##### Given data #####

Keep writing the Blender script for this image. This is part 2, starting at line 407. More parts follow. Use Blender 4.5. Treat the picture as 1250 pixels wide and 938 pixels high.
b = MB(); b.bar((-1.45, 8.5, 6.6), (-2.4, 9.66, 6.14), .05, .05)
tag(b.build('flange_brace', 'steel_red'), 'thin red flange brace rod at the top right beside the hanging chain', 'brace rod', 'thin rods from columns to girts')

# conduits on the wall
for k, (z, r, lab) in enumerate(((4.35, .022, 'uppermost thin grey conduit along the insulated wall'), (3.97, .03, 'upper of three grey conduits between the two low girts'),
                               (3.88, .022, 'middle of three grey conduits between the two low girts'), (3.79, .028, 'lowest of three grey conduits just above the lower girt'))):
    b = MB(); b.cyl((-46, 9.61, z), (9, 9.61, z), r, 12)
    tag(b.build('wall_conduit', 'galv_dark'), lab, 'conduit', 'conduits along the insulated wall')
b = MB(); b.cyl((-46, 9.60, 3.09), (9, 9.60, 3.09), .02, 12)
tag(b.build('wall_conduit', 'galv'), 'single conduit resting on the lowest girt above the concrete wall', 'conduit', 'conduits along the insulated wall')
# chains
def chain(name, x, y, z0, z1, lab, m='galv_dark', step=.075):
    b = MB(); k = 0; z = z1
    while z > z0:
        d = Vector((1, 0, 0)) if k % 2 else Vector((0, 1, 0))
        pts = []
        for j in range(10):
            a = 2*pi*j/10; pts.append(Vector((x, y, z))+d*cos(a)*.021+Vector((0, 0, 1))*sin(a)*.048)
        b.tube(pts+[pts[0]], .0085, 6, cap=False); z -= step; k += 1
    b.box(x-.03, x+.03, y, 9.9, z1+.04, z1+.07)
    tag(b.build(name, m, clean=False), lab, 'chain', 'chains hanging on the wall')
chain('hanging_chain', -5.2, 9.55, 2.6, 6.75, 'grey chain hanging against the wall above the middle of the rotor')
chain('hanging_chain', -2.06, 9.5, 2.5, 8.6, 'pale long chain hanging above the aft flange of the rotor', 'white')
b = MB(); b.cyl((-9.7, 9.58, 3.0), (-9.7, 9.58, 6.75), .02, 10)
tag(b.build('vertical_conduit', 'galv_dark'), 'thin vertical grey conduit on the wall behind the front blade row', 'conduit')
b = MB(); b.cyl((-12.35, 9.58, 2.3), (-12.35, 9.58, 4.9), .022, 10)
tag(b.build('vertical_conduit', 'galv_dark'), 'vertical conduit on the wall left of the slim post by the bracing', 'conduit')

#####

What the exercise asks
Copy exactly the lines that run from the first line of the data to the line containing "tag(b.build('flange_brace', 'steel_red'), 'thin", please, with both ends included and nothing else.

Exercise response
Keep writing the Blender script for this image. This is part 2, starting at line 407. More parts follow. Use Blender 4.5. Treat the picture as 1250 pixels wide and 938 pixels high.
b = MB(); b.bar((-1.45, 8.5, 6.6), (-2.4, 9.66, 6.14), .05, .05)
tag(b.build('flange_brace', 'steel_red'), 'thin red flange brace rod at the top right beside the hanging chain', 'brace rod', 'thin rods from columns to girts')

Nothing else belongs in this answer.